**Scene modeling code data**

Begin

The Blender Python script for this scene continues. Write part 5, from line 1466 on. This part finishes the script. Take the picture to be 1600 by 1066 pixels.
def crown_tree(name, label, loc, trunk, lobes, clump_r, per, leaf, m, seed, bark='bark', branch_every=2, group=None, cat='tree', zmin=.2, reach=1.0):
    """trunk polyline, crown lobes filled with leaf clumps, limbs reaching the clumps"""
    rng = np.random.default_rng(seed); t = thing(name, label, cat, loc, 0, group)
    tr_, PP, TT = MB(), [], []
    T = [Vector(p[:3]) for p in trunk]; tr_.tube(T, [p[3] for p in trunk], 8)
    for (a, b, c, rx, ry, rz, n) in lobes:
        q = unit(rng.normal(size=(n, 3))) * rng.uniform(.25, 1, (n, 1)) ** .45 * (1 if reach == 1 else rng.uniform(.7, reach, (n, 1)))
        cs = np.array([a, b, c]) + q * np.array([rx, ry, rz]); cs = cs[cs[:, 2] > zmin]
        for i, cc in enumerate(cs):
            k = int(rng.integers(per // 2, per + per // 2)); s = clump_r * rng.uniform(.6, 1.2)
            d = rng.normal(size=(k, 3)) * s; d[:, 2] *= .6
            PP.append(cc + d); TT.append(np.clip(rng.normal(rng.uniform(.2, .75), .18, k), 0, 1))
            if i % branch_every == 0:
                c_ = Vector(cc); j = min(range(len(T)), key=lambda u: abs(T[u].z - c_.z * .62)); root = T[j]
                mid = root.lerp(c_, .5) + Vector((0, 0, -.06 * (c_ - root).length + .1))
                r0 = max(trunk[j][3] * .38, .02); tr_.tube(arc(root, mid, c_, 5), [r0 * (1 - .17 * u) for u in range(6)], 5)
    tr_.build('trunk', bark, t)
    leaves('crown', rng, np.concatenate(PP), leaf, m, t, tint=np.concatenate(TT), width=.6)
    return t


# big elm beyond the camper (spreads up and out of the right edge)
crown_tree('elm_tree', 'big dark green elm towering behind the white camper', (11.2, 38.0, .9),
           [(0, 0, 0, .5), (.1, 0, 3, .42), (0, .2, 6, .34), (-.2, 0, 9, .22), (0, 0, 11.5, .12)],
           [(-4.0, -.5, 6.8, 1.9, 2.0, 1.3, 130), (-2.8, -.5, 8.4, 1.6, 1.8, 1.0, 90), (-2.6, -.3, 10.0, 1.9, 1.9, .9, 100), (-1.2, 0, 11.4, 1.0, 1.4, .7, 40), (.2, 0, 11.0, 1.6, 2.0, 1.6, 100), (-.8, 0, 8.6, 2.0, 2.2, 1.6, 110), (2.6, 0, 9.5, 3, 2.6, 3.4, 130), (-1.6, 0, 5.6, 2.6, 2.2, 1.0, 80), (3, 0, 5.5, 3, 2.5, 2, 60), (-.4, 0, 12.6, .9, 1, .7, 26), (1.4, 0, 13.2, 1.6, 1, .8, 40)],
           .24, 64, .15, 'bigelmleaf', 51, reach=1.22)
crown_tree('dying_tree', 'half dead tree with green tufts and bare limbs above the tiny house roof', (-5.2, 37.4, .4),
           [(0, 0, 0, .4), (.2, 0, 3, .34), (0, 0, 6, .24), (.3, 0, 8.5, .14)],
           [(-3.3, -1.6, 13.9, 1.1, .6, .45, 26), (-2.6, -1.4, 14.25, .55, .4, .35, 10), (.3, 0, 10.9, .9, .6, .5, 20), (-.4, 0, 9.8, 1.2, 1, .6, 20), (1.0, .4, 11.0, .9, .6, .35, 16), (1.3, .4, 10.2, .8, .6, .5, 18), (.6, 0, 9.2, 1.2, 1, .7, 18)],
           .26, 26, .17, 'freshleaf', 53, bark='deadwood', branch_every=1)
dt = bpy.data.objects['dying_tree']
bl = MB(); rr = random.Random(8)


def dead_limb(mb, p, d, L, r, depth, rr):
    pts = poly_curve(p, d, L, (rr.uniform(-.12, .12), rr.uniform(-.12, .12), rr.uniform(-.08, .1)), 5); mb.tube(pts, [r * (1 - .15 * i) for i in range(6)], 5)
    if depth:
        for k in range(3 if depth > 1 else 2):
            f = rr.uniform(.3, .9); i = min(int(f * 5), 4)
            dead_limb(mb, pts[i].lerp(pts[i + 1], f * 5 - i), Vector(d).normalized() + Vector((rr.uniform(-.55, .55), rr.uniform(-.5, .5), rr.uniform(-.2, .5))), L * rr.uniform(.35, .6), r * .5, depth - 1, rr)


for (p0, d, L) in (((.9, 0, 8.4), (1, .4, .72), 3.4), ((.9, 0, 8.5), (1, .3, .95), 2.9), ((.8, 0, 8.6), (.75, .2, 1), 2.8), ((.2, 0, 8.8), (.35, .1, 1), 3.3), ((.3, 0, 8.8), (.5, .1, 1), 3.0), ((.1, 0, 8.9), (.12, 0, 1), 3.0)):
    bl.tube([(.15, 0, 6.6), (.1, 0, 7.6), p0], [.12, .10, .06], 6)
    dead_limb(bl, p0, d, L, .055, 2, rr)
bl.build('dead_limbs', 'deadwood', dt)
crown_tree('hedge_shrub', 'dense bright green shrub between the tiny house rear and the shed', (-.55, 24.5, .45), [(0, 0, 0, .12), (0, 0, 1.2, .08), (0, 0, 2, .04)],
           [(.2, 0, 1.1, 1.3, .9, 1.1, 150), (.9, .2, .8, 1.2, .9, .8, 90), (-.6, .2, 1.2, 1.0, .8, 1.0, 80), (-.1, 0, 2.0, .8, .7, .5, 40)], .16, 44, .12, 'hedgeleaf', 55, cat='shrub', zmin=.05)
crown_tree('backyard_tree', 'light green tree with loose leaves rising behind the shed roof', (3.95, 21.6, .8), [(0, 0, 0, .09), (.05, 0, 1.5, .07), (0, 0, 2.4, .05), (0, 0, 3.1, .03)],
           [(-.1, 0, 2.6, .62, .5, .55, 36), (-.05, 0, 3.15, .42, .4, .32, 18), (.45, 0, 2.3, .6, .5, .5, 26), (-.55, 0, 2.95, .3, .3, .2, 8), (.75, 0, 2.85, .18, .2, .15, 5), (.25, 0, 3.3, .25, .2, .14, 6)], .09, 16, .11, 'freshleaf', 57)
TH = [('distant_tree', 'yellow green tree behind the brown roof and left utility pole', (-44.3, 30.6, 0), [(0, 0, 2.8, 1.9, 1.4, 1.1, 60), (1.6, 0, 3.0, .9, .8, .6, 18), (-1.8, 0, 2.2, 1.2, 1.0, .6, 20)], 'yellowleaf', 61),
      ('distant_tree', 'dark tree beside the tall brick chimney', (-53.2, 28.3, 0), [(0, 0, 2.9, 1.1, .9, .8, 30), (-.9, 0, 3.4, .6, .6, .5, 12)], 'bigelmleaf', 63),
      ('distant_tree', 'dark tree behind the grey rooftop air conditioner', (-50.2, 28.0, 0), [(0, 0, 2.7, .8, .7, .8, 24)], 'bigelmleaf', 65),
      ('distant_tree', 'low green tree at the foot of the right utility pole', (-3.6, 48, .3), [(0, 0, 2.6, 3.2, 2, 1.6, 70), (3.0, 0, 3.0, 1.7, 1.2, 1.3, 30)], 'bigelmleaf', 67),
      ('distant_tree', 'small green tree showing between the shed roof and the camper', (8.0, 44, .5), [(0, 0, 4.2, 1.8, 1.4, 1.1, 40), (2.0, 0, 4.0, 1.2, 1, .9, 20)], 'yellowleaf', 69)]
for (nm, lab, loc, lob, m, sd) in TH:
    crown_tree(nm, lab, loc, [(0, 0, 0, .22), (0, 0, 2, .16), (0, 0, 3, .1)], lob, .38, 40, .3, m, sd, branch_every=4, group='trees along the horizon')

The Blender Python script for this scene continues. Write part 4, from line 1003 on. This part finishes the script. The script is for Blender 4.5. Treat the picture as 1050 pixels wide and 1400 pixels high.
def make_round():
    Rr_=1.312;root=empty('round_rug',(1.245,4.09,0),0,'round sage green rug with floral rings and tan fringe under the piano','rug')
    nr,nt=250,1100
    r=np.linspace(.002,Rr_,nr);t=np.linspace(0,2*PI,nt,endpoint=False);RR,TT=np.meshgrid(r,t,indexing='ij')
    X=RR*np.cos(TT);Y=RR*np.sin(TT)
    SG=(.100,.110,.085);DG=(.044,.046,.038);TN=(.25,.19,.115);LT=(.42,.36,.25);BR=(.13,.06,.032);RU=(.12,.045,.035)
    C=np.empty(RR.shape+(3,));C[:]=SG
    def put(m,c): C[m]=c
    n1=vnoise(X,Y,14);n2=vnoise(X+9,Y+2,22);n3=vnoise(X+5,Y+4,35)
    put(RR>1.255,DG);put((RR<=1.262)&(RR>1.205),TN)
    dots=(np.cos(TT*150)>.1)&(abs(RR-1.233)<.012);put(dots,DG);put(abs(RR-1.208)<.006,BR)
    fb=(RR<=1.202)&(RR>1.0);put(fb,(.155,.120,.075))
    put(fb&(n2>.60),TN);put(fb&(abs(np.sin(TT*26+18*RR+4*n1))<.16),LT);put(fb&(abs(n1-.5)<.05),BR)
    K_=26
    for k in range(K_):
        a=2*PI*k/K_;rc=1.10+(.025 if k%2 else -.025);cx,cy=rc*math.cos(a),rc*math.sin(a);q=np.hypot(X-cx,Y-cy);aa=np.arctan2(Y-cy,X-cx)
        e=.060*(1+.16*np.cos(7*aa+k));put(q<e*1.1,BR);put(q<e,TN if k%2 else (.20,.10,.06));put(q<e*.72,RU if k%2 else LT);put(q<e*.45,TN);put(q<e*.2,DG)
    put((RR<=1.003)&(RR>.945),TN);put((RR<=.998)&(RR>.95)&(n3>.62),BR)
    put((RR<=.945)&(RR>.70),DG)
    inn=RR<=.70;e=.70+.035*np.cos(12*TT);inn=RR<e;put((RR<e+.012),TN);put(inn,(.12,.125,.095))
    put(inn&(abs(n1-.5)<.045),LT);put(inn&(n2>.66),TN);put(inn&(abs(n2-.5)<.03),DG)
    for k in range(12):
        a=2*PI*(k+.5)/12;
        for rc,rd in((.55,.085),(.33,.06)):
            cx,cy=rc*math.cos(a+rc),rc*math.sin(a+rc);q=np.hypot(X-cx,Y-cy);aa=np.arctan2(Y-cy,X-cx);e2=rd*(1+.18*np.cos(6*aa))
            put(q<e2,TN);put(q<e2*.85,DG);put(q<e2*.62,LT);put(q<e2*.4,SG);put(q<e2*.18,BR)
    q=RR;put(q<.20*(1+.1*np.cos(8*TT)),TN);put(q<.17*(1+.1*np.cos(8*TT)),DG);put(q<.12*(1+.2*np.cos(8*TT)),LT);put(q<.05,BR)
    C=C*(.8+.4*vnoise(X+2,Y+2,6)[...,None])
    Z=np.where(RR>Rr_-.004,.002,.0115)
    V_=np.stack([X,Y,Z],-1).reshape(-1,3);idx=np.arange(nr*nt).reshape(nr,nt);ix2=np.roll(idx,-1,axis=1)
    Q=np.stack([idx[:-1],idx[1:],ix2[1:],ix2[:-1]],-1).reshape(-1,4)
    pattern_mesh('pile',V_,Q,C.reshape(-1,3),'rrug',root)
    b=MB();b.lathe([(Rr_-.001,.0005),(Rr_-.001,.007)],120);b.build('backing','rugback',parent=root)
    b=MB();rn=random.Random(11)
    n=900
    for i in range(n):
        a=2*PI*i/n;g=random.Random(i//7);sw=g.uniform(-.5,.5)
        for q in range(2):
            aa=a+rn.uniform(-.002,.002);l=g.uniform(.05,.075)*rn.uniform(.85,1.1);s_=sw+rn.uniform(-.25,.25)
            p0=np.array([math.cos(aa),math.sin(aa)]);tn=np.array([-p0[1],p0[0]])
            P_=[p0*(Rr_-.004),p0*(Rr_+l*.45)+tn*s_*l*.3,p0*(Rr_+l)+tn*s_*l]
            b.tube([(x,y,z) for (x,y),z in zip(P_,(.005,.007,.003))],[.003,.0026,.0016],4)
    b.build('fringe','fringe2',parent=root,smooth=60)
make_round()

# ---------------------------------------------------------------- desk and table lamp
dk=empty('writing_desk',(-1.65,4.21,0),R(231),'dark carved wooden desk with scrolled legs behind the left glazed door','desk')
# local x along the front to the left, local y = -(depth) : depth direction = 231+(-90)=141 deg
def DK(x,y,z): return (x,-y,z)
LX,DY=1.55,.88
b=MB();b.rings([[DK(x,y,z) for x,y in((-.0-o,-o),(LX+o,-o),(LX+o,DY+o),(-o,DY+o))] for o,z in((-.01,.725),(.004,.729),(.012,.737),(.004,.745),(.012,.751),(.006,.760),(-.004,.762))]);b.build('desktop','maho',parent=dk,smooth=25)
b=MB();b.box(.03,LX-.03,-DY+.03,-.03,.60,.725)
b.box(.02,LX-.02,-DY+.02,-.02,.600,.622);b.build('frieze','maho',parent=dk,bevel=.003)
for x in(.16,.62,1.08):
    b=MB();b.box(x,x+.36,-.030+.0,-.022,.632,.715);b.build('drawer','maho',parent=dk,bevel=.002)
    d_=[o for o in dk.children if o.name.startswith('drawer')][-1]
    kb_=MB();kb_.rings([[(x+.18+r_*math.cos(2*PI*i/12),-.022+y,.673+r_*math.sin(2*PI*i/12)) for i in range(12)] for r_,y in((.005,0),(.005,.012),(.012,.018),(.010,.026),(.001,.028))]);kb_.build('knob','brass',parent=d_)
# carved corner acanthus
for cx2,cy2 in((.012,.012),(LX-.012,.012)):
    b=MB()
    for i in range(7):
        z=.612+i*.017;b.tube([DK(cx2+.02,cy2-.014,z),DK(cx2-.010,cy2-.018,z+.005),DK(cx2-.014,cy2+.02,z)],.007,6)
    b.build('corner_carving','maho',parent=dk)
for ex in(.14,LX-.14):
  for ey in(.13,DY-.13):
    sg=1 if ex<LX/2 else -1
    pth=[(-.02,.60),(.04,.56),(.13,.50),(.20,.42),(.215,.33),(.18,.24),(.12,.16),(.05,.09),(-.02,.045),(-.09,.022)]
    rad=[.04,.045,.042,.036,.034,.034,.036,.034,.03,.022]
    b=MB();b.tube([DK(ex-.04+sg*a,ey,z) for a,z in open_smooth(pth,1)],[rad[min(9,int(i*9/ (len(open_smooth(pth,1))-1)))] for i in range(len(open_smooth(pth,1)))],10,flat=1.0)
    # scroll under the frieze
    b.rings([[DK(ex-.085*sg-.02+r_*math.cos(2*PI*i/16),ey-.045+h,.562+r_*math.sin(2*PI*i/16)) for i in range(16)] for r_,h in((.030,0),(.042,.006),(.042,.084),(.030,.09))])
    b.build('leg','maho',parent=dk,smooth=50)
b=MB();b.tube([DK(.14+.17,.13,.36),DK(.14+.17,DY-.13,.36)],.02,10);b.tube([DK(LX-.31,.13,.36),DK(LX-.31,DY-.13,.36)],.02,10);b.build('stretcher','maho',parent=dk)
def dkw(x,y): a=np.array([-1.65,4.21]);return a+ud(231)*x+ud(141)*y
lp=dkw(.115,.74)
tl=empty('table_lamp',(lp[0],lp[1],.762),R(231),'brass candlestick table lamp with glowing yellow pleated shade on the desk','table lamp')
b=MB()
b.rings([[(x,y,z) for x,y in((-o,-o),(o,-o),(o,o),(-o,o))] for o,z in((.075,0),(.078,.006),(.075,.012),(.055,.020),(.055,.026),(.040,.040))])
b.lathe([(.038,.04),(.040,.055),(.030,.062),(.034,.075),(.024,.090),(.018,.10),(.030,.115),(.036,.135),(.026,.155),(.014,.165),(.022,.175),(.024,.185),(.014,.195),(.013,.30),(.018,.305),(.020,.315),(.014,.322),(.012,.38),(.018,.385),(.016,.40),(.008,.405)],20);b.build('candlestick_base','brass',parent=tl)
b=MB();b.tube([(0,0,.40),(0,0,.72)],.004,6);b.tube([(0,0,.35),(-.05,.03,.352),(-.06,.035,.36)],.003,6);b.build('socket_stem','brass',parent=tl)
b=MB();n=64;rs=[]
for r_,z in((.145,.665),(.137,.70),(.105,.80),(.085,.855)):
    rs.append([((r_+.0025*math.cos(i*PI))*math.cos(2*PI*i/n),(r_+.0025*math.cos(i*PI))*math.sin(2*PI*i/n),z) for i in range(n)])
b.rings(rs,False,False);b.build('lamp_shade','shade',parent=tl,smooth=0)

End

**Short problem**
Count every line in the preceding entries where the string "Python" appears, then state only the total.

**Answer for the task**
2